Cattle and horses chiefly were the animals exposed for sale at the fair, very few sheep being reared in the districts around it. Most of the cattle sold in the fair were driven south by Savock of Deer, Tarves, Inverurie, Echt, Banchory, the Cairn o’ Month, &c., to be fattened on the rich pastures of England. Seventy years ago as many as 6000 beasts are said to have passed through Tarves in a continuous drove, a mile long, on their way south on the day after the fair. In 1836, 1~owever, only 2200 cattle were counted- on this road on the same day, while at the present day not over 250 in all appear in the fair, though in 1876 as many as 600 horses were shown.

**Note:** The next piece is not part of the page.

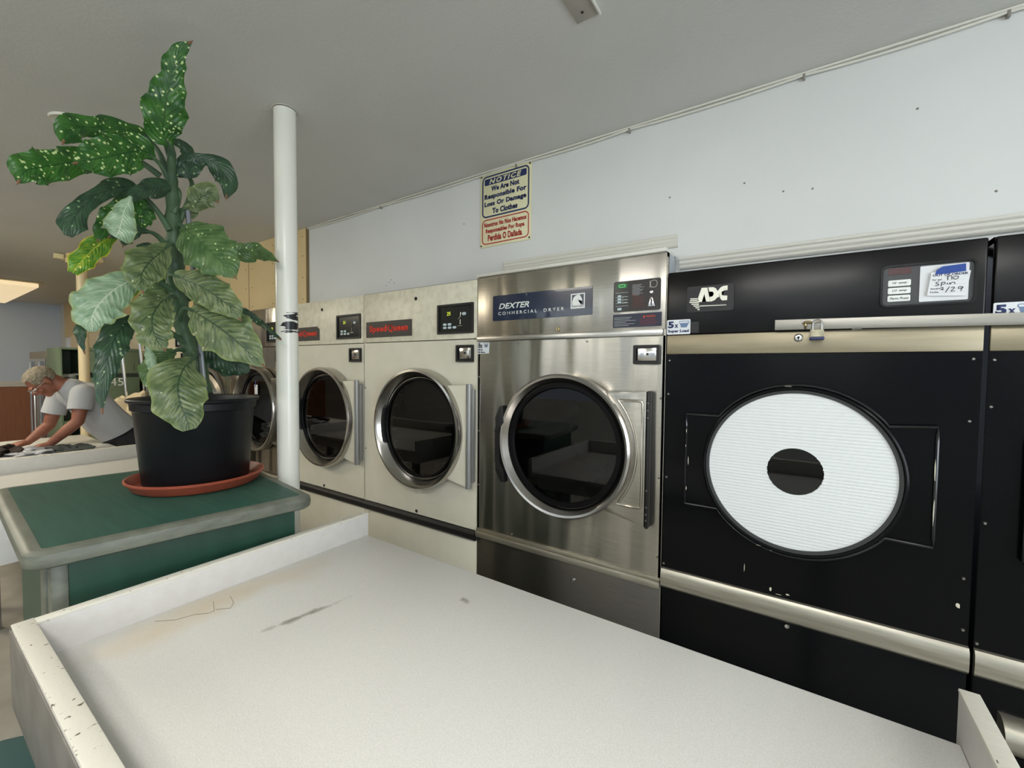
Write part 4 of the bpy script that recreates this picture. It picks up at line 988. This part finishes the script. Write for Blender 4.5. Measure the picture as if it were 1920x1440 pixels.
def leaf(kind, mid, attach=None, wave=.10, fold=.35, roll=0, fr=4, seed=0, tip=True, n=30, m=10):
    """mid: stations (px, py, distance, half width px); roll turns the blade about its midrib, degrees"""
    random.seed(seed*13+5)
    st = spline(mid, n)
    P = [at(s[0], s[1], s[2]) for s in st]
    ph1, ph2 = random.uniform(0, 6), random.uniform(0, 6)
    b = NB(); uvl = b.loops.layers.uv.new('UVMap'); rows = []
    for i, s in enumerate(st):
        T = (P[min(i+1, n)] - P[max(i-1, 0)]).normalized()
        V = (CAM-P[i]).normalized()
        Wd = T.cross(V)
        if Wd.length < .05: Wd = RT.copy()
        Wd = (Wd - T*Wd.dot(T)).normalized(); Nn = Wd.cross(T).normalized()
        if Nn.dot(V) < 0: Nn = -Nn
        ro = roll if not callable(roll) else roll(i/n)
        a = R(ro); W2 = Wd*math.cos(a)+Nn*math.sin(a); N2 = Nn*math.cos(a)-Wd*math.sin(a)
        u = i/n
        dep = (P[i]-CAM).dot(FW)
        hw = max(s[3], .3)*dep/F_PX/max(.35, abs(math.cos(a)))
        row = []
        for j in range(-m, m+1):
            q = j/m; sg = 1 if q >= 0 else -1
            ww = hw*(1+(.10*math.sin(u*fr*6.3+(ph1 if q > 0 else ph2))+.025*math.sin(u*fr*13+(ph2 if q > 0 else ph1)))*abs(q)**2)
            off = -fold*hw*abs(q)**1.6*.6 + wave*hw*math.sin(u*fr*6.3*1.3+(ph1 if q > 0 else ph2)+.7)*abs(q)**2*1.5
            off += .35*hw*fold*(abs(q)*(1-abs(q)))*2
            row.append(b.verts.new(P[i]+W2*(q*ww)+N2*off))
        rows.append((row, u))
    for i in range(n):
        for j in range(2*m):
            f_ = b.faces.new((rows[i][0][j], rows[i][0][j+1], rows[i+1][0][j+1], rows[i+1][0][j]))
            uu = [((j-m)/m, rows[i][1]), ((j+1-m)/m, rows[i][1]), ((j+1-m)/m, rows[i+1][1]), ((j-m)/m, rows[i+1][1])]
            for lp_, c_ in zip(f_.loops, uu): lp_[uvl].uv = c_
    b.normal_update()
    b.faces.ensure_lookup_table(); mid_f = b.faces[(n//2)*2*m+m]
    if mid_f.normal.dot(CAM-P[n//2]) < 0: bmesh.ops.reverse_faces(b, faces=b.faces)
    lo = obj('leaf', b, LM[kind], pt, ang=80)
    b = NB()
    # thin raised midrib under the blade + petiole
    if attach:
        a3 = at(*attach); p0 = P[0]; T = (P[1]-P[0]).normalized()
        c1 = p0 - T*(p0-a3).length*.45
        pts = []
        for k in range(13):
            u = k/12; pts.append(a3*(1-u)**2 + c1*2*u*(1-u) + p0*u*u)
        pts += [P[1], P[2], P[3]]
        rad = [.011-.005*k/12 for k in range(13)]+[.005, .004, .003]
        tube(b, pts, rad, 10); obj('petiole', b, stem_m, lo)
    else: b.free()
    if tip:
        b = NB(); e = P[-1]; d_ = (P[-1]-P[-2]).normalized(); tube(b, [P[-2], e, e+d_*.008], [.004, .003, .001], 6); obj('leaf_tip', b, tip_m, lo, label='shrivelled brown tip')
    return lo
# stem
stp = spline([(382, 738, 2.10, .030), (372, 692, 2.10, .029), (354, 645, 2.10, .029), (340, 600, 2.10, .030), (332, 550, 2.09, .030), (328, 500, 2.07, .029), (326, 440, 2.05, .025), (323, 380, 2.0, .021), (322, 330, 1.95, .016), (321, 285, 1.90, .010), (320, 262, 1.88, .008)], 60)
b = NB(); tube(b, [at(s[0], s[1], s[2]) for s in stp], [s[3]*(1+.10*math.sin(i*1.5)) for i, s in enumerate(stp)], 18); obj('stem', b, stem_m, pt)
b = NB(); tube(b, [at(386, 755, 2.03), at(352, 395, 2.01)], .0085, 10); obj('stake', b, stake_m, pt)
LV = [
 ('S', [(320, 275, 1.88, 6), (306, 250, 1.85, 26), (308, 215, 1.81, 33), (314, 180, 1.78, 29), (322, 150, 1.76, 20), (327, 118, 1.74, 17), (337, 95, 1.73, 12), (358, 79, 1.72, 2)], (322, 300, 1.92), .16, .2, 0, 5),
 ('D', [(322, 262, 1.95, 4), (345, 275, 1.97, 10), (352, 288, 1.98, 10), (345, 310, 1.98, 5)], (322, 300, 1.94), .1, .3, 20, 3),
 ('S', [(280, 262, 2.0, 5), (262, 246, 1.98, 8), (230, 243, 1.95, 16), (190, 240, 1.91, 20), (155, 238, 1.87, 20), (130, 245, 1.84, 22), (118, 268, 1.82, 3)], (310, 320, 1.97), .22, .5, 10, 3),
 ('S', [(290, 298, 1.92, 5), (268, 283, 1.89, 26), (235, 287, 1.84, 34), (200, 294, 1.80, 34), (168, 300, 1.77, 24), (140, 306, 1.75, 3)], (318, 345, 1.96), .16, .3, 0, 4),
 ('S', [(200, 285, 1.98, 6), (160, 298, 1.95, 22), (120, 306, 1.90, 26), (80, 313, 1.86, 30), (48, 320, 1.83, 24), (34, 342, 1.82, 3)], (300, 330, 2.0), .20, .3, 0, 4),
 ('D', [(348, 328, 1.98, 5), (340, 322, 1.96, 14), (362, 305, 1.95, 18), (385, 298, 1.95, 10), (408, 312, 1.95, 20), (428, 340, 1.94, 17), (424, 372, 1.93, 2)], (336, 415, 2.03), .2, .5, 0, 3),
 ('D', [(318, 324, 1.95, 2), (335, 322, 1.94, 8), (352, 322, 1.94, 12), (366, 305, 1.95, 14), (384, 300, 1.95, 4)], None, .2, .2, 0, 3),
 ('M', [(344, 392, 2.02, 4), (362, 388, 2.0, 10), (376, 372, 1.98, 22), (392, 364, 1.97, 20), (408, 378, 1.96, 3)], (338, 430, 2.06), .2, .4, 0, 3),
 ('M', [(342, 398, 2.04, 3), (352, 400, 2.03, 10), (364, 398, 2.03, 8), (368, 392, 2.03, 2)], None, .1, .2, 0, 2),
 ('D', [(328, 352, 1.97, 8), (305, 350, 1.93, 16), (278, 356, 1.88, 15), (258, 362, 1.85, 11), (246, 375, 1.83, 6)], (325, 400, 2.0), .1, .5, 0, 2),
 ('P', [(246, 368, 1.83, 3), (234, 392, 1.82, 14), (228, 415, 1.81, 22), (222, 436, 1.80, 25), (215, 444, 1.80, 10)], None, .25, .3, 0, 3),
 ('D', [(262, 362, 1.98, 4), (242, 350, 1.95, 14), (212, 354, 1.91, 16), (182, 366, 1.87, 13), (155, 388, 1.84, 14), (136, 415, 1.82, 22), (128, 443, 1.81, 5)], (318, 432, 2.02), .25, .45, 0, 3),
 ('S', [(288, 392, 2.02, 6), (262, 378, 2.0, 16), (235, 392, 1.97, 22), (208, 415, 1.95, 20), (188, 440, 1.93, 10), (184, 450, 1.93, 2)], (320, 450, 2.06), .2, .3, 0, 5),
 ('S', [(290, 400, 2.04, 10), (270, 402, 2.03, 20), (250, 412, 2.02, 18), (232, 425, 2.02, 6)], None, .15, .3, 0, 3),
 ('D', [(280, 435, 2.0, 3), (258, 432, 1.97, 11), (238, 437, 1.95, 13), (215, 440, 1.93, 8), (205, 444, 1.93, 3)], (316, 470, 2.05), .2, .3, 0, 2),
 ('Y', [(215, 440, 1.98, 6), (192, 454, 1.96, 17), (170, 472, 1.94, 18), (150, 493, 1.92, 17), (136, 512, 1.91, 7)], None, .15, .4, 0, 3),
 ('D', [(238, 440, 1.97, 3), (235, 450, 1.96, 10), (231, 460, 1.96, 2)], None, .1, .2, 0, 2),
 ('G', [(342, 424, 1.98, 10), (356, 436, 1.95, 34), (378, 455, 1.91, 46), (402, 478, 1.87, 42), (424, 500, 1.84, 26), (442, 521, 1.82, 2)], (332, 440, 2.05), .06, .25, 0, 4),
 ('G', [(430, 470, 2.10, 10), (455, 474, 2.09, 18), (480, 472, 2.07, 15), (502, 480, 2.01, 9), (521, 490, 1.97, 1)], (345, 470, 2.10), .12, .4, 0, 3),
 ('M', [(325, 516, 2.0, 8), (350, 526, 1.96, 24), (382, 540, 1.91, 33), (412, 560, 1.87, 28), (436, 580, 1.84, 18), (450, 599, 1.83, 2)], (330, 540, 2.06), .14, .25, 0, 4),
 ('M', [(318, 458, 1.98, 6), (298, 476, 1.94, 22), (278, 494, 1.90, 34), (266, 514, 1.87, 28), (264, 532, 1.85, 14), (268, 548, 1.84, 2)], (326, 490, 2.04), .16, .35, 0, 4),
 ('D', [(292, 462, 2.12, 4), (276, 468, 2.12, 14), (264, 478, 2.12, 8)], None, .1, .2, 0, 2),
 ('S', [(318, 480, 2.12, 6), (308, 500, 2.12, 16), (306, 520, 2.12, 16), (310, 538, 2.12, 4)], None, .1, .2, 0, 3),
 ('P', [(262, 520, 1.98, 8), (240, 528, 1.94, 22), (212, 545, 1.90, 34), (186, 570, 1.86, 38), (172, 598, 1.84, 26), (174, 622, 1.83, 5)], (322, 545, 2.05), .14, .3, 0, 5),
 ('Y', [(262, 535, 2.02, 4), (245, 545, 2.0, 12), (228, 556, 1.99, 13), (215, 566, 1.99, 5)], None, .15, .3, 0, 3),
 ('D', [(166, 598, 1.90, 5), (152, 615, 1.89, 9), (152, 638, 1.88, 6), (158, 660, 1.88, 1)], None, .2, .3, 0, 3),
 ('G', [(318, 530, 2.12, 6), (298, 545, 2.12, 18), (282, 570, 2.12, 20), (272, 590, 2.12, 10)], (328, 540, 2.1), .15, .3, 0, 3),
 ('M', [(322, 556, 1.99, 6), (303, 566, 1.94, 26), (287, 590, 1.89, 35), (286, 615, 1.86, 28), (296, 640, 1.84, 22), (309, 656, 1.83, 3)], (332, 590, 2.06), .18, .2, 0, 5),
 ('D', [(268, 604, 2.0, 4), (246, 604, 1.97, 14), (222, 622, 1.93, 24), (208, 655, 1.90, 22), (198, 695, 1.88, 16), (190, 735, 1.87, 9), (192, 773, 1.86, 1)], (342, 640, 2.08), .2, .4, 0, 5),
 ('G', [(262, 608, 2.08, 5), (275, 625, 2.08, 11), (292, 645, 2.08, 11), (312, 662, 2.08, 4)], None, .12, .3, 0, 3),
 ('M', [(356, 580, 1.97, 8), (374, 590, 1.94, 30), (402, 608, 1.90, 45), (434, 632, 1.86, 44), (466, 660, 1.83, 26), (496, 687, 1.81, 2)], (338, 600, 2.05), .08, .2, 0, 4),
 ('D', [(372, 628, 2.14, 6), (395, 650, 2.13, 24), (425, 674, 2.12, 30), (450, 688, 2.11, 20), (466, 698, 2.11, 4)], (350, 650, 2.12), .12, .3, 0, 4),
 ('D', [(430, 570, 2.12, 4), (460, 586, 2.10, 7), (485, 603, 2.09, 6), (505, 618, 2.02, 4), (526, 636, 1.97, 2)], (345, 560, 2.12), .3, .3, 0, 7),
 ('M', [(362, 672, 1.98, 6), (344, 692, 1.93, 34), (334, 722, 1.89, 46), (338, 755, 1.86, 40), (348, 782, 1.84, 30), (356, 806, 1.83, 10)], (362, 662, 2.07), .10, .22, 0, 3),
 ('G', [(328, 658, 2.06, 6), (310, 668, 2.04, 20), (294, 688, 2.02, 24), (284, 708, 2.01, 18), (288, 726, 2.0, 8)], (352, 660, 2.1), .12, .3, 0, 3),
 ('P', [(276, 648, 1.98, 3), (281, 668, 1.97, 8), (286, 688, 1.96, 8), (299, 708, 1.95, 4)], None, .3, .3, 0, 4),
 ('Y', [(338, 540, 2.14, 3), (346, 552, 2.14, 8), (350, 566, 2.14, 6)], None, .1, .2, 0, 2),
]
for i, (k, mid, att, wv_, fo, ro, fr) in enumerate(LV):
    leaf(k, mid, att, wv_, fo, ro, fr, seed=i, tip=(mid[-1][3] <= 3))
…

The merchandise sold in Aikey Fair about 1800 consisted chiefly of webs of sacking, bed-tick, a variety of prints often of gaudy colours, cottons in the shape of moleskins and corduroys, of which the outer garments of working men were then mostly made; wool and yarn were also sold in large quantities. On the day before the fair there used to be a large wholesale business done in woollen cloths among merchants and others. About the period indicated there were, as now, tents in the fair for supplying refreshments. Such a thing as whisky for sale was unknown, the liquor being confined to home-brewed ale, which was much drunk, though it was rare to see any one tipsy.